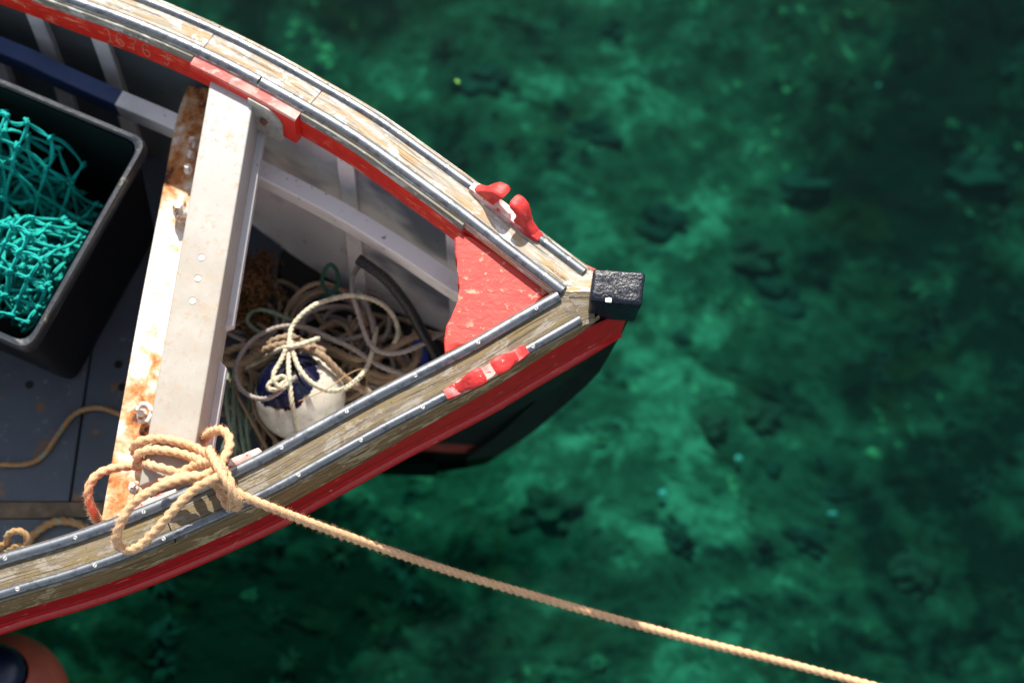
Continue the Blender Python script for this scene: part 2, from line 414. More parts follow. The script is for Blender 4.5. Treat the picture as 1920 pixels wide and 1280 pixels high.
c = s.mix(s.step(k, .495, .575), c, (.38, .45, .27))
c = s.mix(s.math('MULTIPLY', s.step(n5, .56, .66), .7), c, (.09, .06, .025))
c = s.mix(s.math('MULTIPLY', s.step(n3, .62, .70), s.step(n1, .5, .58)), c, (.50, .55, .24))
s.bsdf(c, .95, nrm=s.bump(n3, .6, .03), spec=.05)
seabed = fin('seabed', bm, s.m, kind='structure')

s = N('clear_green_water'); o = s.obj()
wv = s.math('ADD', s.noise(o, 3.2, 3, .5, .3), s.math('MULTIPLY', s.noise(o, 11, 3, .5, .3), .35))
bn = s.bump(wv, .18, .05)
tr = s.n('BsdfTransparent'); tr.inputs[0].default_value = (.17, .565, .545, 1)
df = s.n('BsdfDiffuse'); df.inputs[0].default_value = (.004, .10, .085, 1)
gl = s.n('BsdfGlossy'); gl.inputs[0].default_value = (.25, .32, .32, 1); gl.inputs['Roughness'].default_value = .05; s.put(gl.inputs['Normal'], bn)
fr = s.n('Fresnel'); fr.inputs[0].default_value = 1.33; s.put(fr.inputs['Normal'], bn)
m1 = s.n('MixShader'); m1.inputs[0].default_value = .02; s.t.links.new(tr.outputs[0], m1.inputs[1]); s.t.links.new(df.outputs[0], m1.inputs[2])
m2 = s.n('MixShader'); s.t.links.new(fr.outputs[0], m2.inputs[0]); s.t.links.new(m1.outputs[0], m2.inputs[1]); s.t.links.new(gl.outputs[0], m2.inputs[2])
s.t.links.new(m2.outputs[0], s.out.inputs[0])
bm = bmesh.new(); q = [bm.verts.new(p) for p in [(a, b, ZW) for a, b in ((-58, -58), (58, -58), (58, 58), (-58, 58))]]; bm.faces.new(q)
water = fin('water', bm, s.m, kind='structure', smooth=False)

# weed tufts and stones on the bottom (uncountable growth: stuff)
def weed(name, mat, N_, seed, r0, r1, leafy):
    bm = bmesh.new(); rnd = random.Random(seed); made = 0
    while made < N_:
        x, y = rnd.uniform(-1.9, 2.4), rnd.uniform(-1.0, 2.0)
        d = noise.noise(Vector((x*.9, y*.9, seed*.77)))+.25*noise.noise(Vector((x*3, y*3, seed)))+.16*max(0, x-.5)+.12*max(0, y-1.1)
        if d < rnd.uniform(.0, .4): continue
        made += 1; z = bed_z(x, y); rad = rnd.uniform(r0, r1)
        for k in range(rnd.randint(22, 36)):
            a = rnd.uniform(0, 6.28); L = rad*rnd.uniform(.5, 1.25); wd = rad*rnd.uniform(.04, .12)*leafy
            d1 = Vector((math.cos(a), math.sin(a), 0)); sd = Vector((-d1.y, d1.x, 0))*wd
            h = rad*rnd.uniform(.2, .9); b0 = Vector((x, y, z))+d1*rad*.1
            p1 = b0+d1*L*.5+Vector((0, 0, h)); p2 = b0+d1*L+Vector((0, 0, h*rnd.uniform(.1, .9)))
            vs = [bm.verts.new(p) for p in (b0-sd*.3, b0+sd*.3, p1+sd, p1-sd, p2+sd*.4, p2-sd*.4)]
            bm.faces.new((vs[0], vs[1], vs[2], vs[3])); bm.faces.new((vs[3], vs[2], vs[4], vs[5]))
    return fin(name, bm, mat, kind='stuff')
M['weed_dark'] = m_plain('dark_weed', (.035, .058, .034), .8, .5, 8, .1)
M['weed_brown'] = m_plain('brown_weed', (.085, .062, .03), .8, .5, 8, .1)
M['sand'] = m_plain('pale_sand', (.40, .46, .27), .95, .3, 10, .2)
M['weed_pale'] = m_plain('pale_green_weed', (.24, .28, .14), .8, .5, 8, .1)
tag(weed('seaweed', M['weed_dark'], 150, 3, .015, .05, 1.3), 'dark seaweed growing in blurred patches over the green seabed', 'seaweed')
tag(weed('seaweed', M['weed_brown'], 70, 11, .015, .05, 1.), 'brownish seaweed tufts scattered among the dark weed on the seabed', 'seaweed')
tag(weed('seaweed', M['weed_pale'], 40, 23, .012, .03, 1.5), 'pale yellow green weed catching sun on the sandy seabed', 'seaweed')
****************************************
→ **DIRECTIVE**
Keep every word of the data as it is when you write it out, but drop the pictures.

→ **TASK RESPONSE**
Continue the Blender Python script for this scene: part 2, from line 414. More parts follow. The script is for Blender 4.5. Treat the picture as 1920 pixels wide and 1280 pixels high.
c = s.mix(s.step(k, .495, .575), c, (.38, .45, .27))
c = s.mix(s.math('MULTIPLY', s.step(n5, .56, .66), .7), c, (.09, .06, .025))
c = s.mix(s.math('MULTIPLY', s.step(n3, .62, .70), s.step(n1, .5, .58)), c, (.50, .55, .24))
s.bsdf(c, .95, nrm=s.bump(n3, .6, .03), spec=.05)
seabed = fin('seabed', bm, s.m, kind='structure')

s = N('clear_green_water'); o = s.obj()
wv = s.math('ADD', s.noise(o, 3.2, 3, .5, .3), s.math('MULTIPLY', s.noise(o, 11, 3, .5, .3), .35))
bn = s.bump(wv, .18, .05)
tr = s.n('BsdfTransparent'); tr.inputs[0].default_value = (.17, .565, .545, 1)
df = s.n('BsdfDiffuse'); df.inputs[0].default_value = (.004, .10, .085, 1)
gl = s.n('BsdfGlossy'); gl.inputs[0].default_value = (.25, .32, .32, 1); gl.inputs['Roughness'].default_value = .05; s.put(gl.inputs['Normal'], bn)
fr = s.n('Fresnel'); fr.inputs[0].default_value = 1.33; s.put(fr.inputs['Normal'], bn)
m1 = s.n('MixShader'); m1.inputs[0].default_value = .02; s.t.links.new(tr.outputs[0], m1.inputs[1]); s.t.links.new(df.outputs[0], m1.inputs[2])
m2 = s.n('MixShader'); s.t.links.new(fr.outputs[0], m2.inputs[0]); s.t.links.new(m1.outputs[0], m2.inputs[1]); s.t.links.new(gl.outputs[0], m2.inputs[2])
s.t.links.new(m2.outputs[0], s.out.inputs[0])
bm = bmesh.new(); q = [bm.verts.new(p) for p in [(a, b, ZW) for a, b in ((-58, -58), (58, -58), (58, 58), (-58, 58))]]; bm.faces.new(q)
water = fin('water', bm, s.m, kind='structure', smooth=False)

# weed tufts and stones on the bottom (uncountable growth: stuff)
def weed(name, mat, N_, seed, r0, r1, leafy):
    bm = bmesh.new(); rnd = random.Random(seed); made = 0
    while made < N_:
        x, y = rnd.uniform(-1.9, 2.4), rnd.uniform(-1.0, 2.0)
        d = noise.noise(Vector((x*.9, y*.9, seed*.77)))+.25*noise.noise(Vector((x*3, y*3, seed)))+.16*max(0, x-.5)+.12*max(0, y-1.1)
        if d < rnd.uniform(.0, .4): continue
        made += 1; z = bed_z(x, y); rad = rnd.uniform(r0, r1)
        for k in range(rnd.randint(22, 36)):
            a = rnd.uniform(0, 6.28); L = rad*rnd.uniform(.5, 1.25); wd = rad*rnd.uniform(.04, .12)*leafy
            d1 = Vector((math.cos(a), math.sin(a), 0)); sd = Vector((-d1.y, d1.x, 0))*wd
            h = rad*rnd.uniform(.2, .9); b0 = Vector((x, y, z))+d1*rad*.1
            p1 = b0+d1*L*.5+Vector((0, 0, h)); p2 = b0+d1*L+Vector((0, 0, h*rnd.uniform(.1, .9)))
            vs = [bm.verts.new(p) for p in (b0-sd*.3, b0+sd*.3, p1+sd, p1-sd, p2+sd*.4, p2-sd*.4)]
            bm.faces.new((vs[0], vs[1], vs[2], vs[3])); bm.faces.new((vs[3], vs[2], vs[4], vs[5]))
    return fin(name, bm, mat, kind='stuff')
M['weed_dark'] = m_plain('dark_weed', (.035, .058, .034), .8, .5, 8, .1)
M['weed_brown'] = m_plain('brown_weed', (.085, .062, .03), .8, .5, 8, .1)
M['sand'] = m_plain('pale_sand', (.40, .46, .27), .95, .3, 10, .2)
M['weed_pale'] = m_plain('pale_green_weed', (.24, .28, .14), .8, .5, 8, .1)
tag(weed('seaweed', M['weed_dark'], 150, 3, .015, .05, 1.3), 'dark seaweed growing in blurred patches over the green seabed', 'seaweed')
tag(weed('seaweed', M['weed_brown'], 70, 11, .015, .05, 1.), 'brownish seaweed tufts scattered among the dark weed on the seabed', 'seaweed')
tag(weed('seaweed', M['weed_pale'], 40, 23, .012, .03, 1.5), 'pale yellow green weed catching sun on the sandy seabed', 'seaweed')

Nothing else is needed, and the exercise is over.